In Marketo, a Design Studio URL like this works:
https://pages.example.com/rs/123-XOR-654/images/theme_NTP_background_fleur-de-lis-2.png
But if I accidentally lowercase my Munchkin ID, it fails and redirects to my fallback page:
https://pages.example.com/rs/123-xor-654/images/theme_NTP_background_fleur-de-lis-2.png
It also fails if I swap Images for images:
https://pages.example.com/rs/123-XOR-654/Images/theme_NTP_background_fleur-de-lis-2.png
Notably, the part of the URL that’s the Design Studio filename is not matched case-sensitively. So this does work:
https://pages.example.com/rs/123-XOR-654/images/tHeMe_NTP_bAcKgRoUnD_fleur-de-LIS-2.PNG
Serves to prove the larger point, which is that you can’t expect a URL as a whole to be matched case-insensitively. A link is as case-sensitive as its most case-sensitive part, and as a marketer you can’t control the sensitivity.
(FYI, spec-wise, the filename is just another path segment. Even if it looks like a filename.extension on your hard drive, there’s no such thing as the “file” part of a URL path.)
All goes according to spec
The URI standard is clear that raw ASCII characters (those not part of a %-encoding sequence) in the path part, in the query part, and in the hash/fragment part of a URL are case-sensitive.
Note the scheme/protocol (https) and hostname (pages.example.com) parts are case-insensitive.
It is, of course, impossible for a hostname to be treated case-sensitively on the web anyway (even leaving aside the normalization part) because DNS is itself case-insensitive. I looked at the ancient HOSTS RFC and even before/without DNS, a hostname is case-insensitive:
So there’s ample precedent for hostnames to be case-insensitive, and a clear standard for the rest of a URL to be case-sensitive. Thus if there’s anything after the hostname, even just a UTM param, the URL is case-sensitive.

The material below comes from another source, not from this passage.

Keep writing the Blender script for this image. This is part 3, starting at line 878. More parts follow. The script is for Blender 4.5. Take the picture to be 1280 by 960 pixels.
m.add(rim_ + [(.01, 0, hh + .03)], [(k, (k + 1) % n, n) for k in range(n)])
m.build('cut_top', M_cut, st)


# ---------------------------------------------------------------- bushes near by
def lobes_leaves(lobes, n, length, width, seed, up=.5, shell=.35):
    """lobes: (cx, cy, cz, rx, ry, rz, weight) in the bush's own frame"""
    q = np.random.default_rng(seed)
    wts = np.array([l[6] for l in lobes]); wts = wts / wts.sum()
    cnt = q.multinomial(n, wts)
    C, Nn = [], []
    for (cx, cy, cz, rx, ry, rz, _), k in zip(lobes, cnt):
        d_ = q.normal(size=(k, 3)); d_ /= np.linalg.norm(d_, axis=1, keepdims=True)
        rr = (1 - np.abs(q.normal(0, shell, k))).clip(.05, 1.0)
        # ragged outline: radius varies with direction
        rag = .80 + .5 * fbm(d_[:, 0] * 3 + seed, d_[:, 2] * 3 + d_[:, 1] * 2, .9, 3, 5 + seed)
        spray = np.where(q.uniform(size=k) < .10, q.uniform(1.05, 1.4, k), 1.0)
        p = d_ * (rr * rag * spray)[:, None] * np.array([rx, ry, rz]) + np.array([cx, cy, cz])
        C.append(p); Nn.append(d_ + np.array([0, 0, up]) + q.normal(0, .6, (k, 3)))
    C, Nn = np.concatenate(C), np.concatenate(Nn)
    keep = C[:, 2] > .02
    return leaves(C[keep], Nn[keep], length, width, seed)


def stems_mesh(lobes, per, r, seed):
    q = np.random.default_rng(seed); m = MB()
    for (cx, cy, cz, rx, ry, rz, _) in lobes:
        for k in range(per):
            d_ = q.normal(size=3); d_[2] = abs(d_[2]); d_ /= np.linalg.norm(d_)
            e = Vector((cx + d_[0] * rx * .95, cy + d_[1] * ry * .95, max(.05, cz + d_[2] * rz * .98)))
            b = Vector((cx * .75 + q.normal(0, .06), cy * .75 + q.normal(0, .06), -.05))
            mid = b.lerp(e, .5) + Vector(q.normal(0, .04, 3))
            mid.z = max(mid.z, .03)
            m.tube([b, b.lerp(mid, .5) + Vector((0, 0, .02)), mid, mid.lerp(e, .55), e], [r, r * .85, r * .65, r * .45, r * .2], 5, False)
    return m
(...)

So if it’s supposed to be case-sensitive, are the case-insensitive servers broken?
Nope. URLs themselves are different if they differ in case (save the protocol + host). That’s always true.
But when used to GET or POST a web resource, a webserver is allowed to return the same resource for multiple URL variations, after doing a case-insensitive lookup under the hood.
Ideally (though this is almost never done) all non-canonical spellings would be redirected to the canonical spelling to make it clear that the webserver has been forgiving.
Another thing to realize is that the webserver never sees the hash. So if a server returns the same document for the 3 URLs
http://www.example.com
http://www.example.com#myHash
http://www.example.com#MYHASH
that's not a matter of choice — it only saw http://www.example.com in all 3 cases. Client-side JS can see the hash, though, and modify content accordingly (and you must expect it to use case-sensitive logic).
Also beware URLs-in-URLs
Don’t get overconfident with bare hostnames.
Yes, http://some.eXaMpLe.com is implicitly case-insensitive (because it doesn’t have a /path, ?query, nor #hash). But case-insensitivity only holds if the scheme and hostname are in their original positions.
That URL might end up in a query string. For example, when you pass referrers or next-hops around:
https://another.example.net?utm_source=https%3A%2F%2Fsome.eXaMpLe.com
Now, the original URL has been (as is proper) URL-encoded and placed in the query string so it can be read on another page. That means it’s no longer in the case-insensitive part of the URL! When your attribution code parses the query string, it’s going to do a case-sensitive match unless specifically told otherwise. So it will not see some.eXaMpLe.com as matching some.example.com.
Emails too, in theory... but not in practice
As I reviewed in an earlier post, email addresses are technically case-sensitive as well.
But unlike web URLs, which are very much case-sensitive in the real world, email addresses aren’t case-sensitive in practice; the negligible number of SMTP servers that still treat them as such isn’t worth worrying about.